II. XADO Revitalizant Is Not an Additive

XADO is a chemical compound that repairs wear and protects the metal parts of machinery against friction and wear. Because you add it to the oil, it’s easy to assume it behaves like an additive, but the principle behind it is fundamentally different. An additive acts on the oil film, whereas XADO acts on the crystalline structure of the part’s surface layer. After treatment, the worn friction surfaces are coated with a ceramic-metal layer whose physicochemical properties far surpass those of the original metal. This layer does two things at once: it makes up for the material lost to wear, and it protects against further wear and corrosion, in effect transforming the surface properties of the friction zone. XADO is only needed during the restoration stage; afterward you simply run ordinary oil with no XADO in it.

In its analysis, QUATEST 3 confirmed the point clearly: XADO contains the components needed to form a ceramic-metal layer, and is not used as a mineral-oil additive.

Telling XADO and an additive apart isn’t hard. Once a XADO treatment is complete, switch to fresh oil containing no additive, drive for a while, long or short it doesn’t matter, and you’ll find the engine still strong; measure its technical parameters and they read just as they did right after restoration, with the benefit holding for a very long time. Do the same with an additive and the result is different, because without the additive the engine runs weaker than it did with it, and even with the additive in the oil the engine’s readings in the first half of the oil’s life are higher than in the second half, since an additive only raises wear resistance temporarily, while it is present and still active. As a further demonstration, XADO Vietnam ran a “no-oil engine endurance test” after a XADO treatment, and after hours of running the engine remained in perfect condition; you couldn’t do the same with an additive, as it would destroy the engine.
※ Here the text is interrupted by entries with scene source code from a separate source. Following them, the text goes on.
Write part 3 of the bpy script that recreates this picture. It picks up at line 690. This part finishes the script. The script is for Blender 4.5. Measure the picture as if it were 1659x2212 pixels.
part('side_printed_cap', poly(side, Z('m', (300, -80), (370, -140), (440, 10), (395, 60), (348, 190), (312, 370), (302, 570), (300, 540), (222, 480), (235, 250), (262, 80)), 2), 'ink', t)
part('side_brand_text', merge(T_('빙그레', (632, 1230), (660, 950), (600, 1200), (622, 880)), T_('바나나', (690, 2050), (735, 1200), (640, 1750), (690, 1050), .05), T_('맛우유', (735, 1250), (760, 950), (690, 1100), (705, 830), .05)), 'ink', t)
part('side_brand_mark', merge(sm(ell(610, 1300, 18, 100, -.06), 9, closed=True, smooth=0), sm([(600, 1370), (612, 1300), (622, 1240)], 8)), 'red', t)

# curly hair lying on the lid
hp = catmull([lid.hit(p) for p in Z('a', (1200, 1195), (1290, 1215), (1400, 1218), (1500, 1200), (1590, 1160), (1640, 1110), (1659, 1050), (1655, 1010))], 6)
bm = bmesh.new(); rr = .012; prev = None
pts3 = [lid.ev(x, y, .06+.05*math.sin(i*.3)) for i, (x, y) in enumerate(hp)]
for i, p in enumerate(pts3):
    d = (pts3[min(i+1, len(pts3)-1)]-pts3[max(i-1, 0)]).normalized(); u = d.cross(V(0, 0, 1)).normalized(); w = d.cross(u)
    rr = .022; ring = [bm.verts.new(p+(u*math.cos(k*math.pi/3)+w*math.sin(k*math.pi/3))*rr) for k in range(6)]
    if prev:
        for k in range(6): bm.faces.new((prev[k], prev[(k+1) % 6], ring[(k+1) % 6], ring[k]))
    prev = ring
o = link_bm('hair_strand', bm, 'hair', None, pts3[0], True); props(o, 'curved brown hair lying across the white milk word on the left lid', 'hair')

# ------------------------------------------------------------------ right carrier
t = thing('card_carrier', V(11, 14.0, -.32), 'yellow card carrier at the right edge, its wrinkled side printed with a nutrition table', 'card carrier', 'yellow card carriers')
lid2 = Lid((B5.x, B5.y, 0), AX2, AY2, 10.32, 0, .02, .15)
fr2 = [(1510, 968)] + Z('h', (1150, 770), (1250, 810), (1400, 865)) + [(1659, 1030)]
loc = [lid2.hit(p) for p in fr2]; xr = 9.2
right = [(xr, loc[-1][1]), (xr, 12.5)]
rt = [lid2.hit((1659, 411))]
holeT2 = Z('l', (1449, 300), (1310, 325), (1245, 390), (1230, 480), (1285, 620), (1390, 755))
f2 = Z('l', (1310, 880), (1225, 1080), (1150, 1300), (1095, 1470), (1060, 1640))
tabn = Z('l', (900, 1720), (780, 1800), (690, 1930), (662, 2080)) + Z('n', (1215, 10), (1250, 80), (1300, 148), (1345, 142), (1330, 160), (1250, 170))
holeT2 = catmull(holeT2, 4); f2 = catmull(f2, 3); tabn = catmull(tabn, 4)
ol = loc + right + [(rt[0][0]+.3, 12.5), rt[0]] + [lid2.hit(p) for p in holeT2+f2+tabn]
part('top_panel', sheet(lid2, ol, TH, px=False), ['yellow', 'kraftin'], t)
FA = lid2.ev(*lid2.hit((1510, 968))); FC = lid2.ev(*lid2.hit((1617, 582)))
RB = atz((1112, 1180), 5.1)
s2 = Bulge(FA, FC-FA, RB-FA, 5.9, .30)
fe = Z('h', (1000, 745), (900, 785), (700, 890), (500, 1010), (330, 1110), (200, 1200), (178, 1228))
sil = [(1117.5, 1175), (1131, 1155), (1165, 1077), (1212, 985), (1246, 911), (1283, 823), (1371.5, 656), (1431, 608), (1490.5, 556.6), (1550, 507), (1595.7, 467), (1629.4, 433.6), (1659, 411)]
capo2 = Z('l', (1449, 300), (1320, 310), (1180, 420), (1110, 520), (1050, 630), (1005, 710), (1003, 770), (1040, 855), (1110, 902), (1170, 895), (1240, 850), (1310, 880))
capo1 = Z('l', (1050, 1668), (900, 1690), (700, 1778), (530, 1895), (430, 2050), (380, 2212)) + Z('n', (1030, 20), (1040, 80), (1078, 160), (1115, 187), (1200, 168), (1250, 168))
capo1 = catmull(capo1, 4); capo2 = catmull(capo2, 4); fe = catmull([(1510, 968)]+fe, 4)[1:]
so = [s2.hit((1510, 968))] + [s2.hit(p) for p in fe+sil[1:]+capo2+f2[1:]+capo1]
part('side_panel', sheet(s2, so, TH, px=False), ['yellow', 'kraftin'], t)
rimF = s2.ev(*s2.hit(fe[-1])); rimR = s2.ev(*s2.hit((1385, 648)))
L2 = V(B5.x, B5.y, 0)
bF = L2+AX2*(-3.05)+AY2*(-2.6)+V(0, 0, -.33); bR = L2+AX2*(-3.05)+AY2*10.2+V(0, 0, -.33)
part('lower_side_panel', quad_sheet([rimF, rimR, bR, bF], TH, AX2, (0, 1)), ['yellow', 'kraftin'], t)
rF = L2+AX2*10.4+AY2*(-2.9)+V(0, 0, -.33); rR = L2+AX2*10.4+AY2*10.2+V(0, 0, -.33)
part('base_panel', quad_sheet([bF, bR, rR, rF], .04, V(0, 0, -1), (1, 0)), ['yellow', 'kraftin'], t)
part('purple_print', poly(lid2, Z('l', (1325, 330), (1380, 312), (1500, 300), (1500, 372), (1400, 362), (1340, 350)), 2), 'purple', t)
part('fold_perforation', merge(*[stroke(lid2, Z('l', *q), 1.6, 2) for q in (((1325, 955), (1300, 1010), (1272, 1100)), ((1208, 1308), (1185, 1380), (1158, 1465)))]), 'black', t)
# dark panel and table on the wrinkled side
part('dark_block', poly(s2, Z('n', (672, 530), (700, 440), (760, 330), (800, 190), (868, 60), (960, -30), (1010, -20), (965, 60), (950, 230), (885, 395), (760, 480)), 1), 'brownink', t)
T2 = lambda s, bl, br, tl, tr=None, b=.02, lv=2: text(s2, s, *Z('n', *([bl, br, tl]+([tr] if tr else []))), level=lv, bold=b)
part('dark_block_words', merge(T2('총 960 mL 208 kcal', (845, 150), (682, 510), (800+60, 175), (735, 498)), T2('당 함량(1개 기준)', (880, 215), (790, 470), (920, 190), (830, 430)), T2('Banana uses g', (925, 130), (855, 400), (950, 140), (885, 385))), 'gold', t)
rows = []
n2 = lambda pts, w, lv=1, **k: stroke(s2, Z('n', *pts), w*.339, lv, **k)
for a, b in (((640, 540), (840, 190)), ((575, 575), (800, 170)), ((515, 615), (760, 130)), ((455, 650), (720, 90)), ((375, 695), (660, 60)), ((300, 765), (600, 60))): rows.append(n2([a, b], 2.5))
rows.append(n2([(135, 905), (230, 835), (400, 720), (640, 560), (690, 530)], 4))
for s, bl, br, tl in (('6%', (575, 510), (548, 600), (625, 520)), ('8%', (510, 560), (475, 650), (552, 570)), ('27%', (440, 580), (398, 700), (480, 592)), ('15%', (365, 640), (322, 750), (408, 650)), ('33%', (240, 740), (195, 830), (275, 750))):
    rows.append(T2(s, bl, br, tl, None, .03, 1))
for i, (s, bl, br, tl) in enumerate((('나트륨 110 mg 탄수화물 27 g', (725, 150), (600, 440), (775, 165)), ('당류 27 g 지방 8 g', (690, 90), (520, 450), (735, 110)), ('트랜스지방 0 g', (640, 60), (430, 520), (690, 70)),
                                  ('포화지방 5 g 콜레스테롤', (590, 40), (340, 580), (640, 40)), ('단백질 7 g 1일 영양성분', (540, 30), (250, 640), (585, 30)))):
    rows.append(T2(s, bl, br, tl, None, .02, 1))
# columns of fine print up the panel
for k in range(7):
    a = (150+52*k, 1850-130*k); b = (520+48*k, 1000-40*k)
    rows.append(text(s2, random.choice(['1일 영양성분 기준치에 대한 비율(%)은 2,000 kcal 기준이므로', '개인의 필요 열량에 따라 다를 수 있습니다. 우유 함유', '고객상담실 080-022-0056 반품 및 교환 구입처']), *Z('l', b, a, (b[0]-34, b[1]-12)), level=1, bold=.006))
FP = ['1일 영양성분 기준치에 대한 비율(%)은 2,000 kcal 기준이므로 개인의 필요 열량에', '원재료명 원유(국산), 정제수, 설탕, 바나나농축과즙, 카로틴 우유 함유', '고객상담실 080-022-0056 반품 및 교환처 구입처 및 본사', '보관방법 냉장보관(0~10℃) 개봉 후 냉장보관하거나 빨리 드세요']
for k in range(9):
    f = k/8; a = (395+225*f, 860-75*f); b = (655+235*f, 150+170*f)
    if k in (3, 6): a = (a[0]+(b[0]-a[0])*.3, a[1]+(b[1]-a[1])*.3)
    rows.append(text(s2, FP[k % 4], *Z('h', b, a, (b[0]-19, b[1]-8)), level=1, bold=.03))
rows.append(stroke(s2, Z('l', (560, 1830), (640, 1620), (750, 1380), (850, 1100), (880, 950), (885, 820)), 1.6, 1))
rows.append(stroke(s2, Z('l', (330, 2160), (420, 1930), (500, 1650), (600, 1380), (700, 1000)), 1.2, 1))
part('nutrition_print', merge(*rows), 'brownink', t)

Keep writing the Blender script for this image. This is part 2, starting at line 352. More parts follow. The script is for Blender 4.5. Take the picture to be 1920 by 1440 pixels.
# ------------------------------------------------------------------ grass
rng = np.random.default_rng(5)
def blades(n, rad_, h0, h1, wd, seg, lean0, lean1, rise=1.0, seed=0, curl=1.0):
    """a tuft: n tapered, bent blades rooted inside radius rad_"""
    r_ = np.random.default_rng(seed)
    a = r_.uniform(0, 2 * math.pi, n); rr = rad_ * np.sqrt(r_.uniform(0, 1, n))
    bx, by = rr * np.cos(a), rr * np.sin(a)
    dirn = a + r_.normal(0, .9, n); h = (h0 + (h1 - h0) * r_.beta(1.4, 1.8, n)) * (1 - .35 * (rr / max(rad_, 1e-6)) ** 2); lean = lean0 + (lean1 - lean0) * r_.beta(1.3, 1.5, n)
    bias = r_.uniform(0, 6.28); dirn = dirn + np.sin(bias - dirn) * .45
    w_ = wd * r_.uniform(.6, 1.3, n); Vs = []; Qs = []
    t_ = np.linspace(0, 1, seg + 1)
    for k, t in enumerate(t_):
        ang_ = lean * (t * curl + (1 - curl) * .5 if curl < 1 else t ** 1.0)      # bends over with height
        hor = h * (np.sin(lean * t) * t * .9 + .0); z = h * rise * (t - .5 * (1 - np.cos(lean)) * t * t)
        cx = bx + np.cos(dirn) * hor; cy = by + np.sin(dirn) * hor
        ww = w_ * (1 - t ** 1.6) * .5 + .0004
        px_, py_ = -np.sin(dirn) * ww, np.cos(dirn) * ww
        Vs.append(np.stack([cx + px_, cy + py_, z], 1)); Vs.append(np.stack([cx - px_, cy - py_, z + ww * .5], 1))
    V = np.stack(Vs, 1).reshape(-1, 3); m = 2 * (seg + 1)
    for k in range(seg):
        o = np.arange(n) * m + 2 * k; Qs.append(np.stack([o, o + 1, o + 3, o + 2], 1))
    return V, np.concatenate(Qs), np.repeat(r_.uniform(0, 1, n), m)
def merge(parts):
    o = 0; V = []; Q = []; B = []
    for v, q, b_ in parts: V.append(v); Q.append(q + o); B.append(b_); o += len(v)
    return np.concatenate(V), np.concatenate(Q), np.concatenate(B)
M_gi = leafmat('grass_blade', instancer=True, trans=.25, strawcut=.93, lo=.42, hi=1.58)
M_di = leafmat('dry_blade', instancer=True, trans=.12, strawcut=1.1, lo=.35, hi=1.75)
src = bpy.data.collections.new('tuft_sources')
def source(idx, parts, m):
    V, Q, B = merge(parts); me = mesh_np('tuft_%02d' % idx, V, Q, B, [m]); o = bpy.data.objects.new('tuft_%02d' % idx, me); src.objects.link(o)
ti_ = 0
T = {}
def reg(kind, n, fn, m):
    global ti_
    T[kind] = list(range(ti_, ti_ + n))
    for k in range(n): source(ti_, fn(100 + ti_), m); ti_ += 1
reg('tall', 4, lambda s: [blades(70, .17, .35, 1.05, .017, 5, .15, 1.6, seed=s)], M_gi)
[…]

III. XADO vs. Additives at a Glance

Property / Result XADO Conventional Additive
Durability Increased 2–3× Modest increase
Effective interval per application Long, up to 50,000 km and beyond Short, 2,000 to 10,000 km
Wear restoration Restores wear None, or very little
Noise and vibration Greatly reduced Somewhat reduced
Corrosion protection Excellent Adequate
Re-treatment interval Every 50,000 to 70,000 km Every oil change, or every few
Oil and grease compatibility Compatible with all Must be chosen carefully
Friction coefficient Reduced to 0.003 Reduced to 0.012
Engine power recovery Restored to rated value and held for a very long time A boost early in the oil-change cycle only
Effect on maintenance costs Lowers repair costs and saves time; fuel savings quickly recoup the cost of XADO Adds the ongoing cost of buying additive

Having a range of products on the market to tackle friction and wear is good news for consumers, because it widens the choice people can make based on their own knowledge, habits and trust. In the end, the customer decides.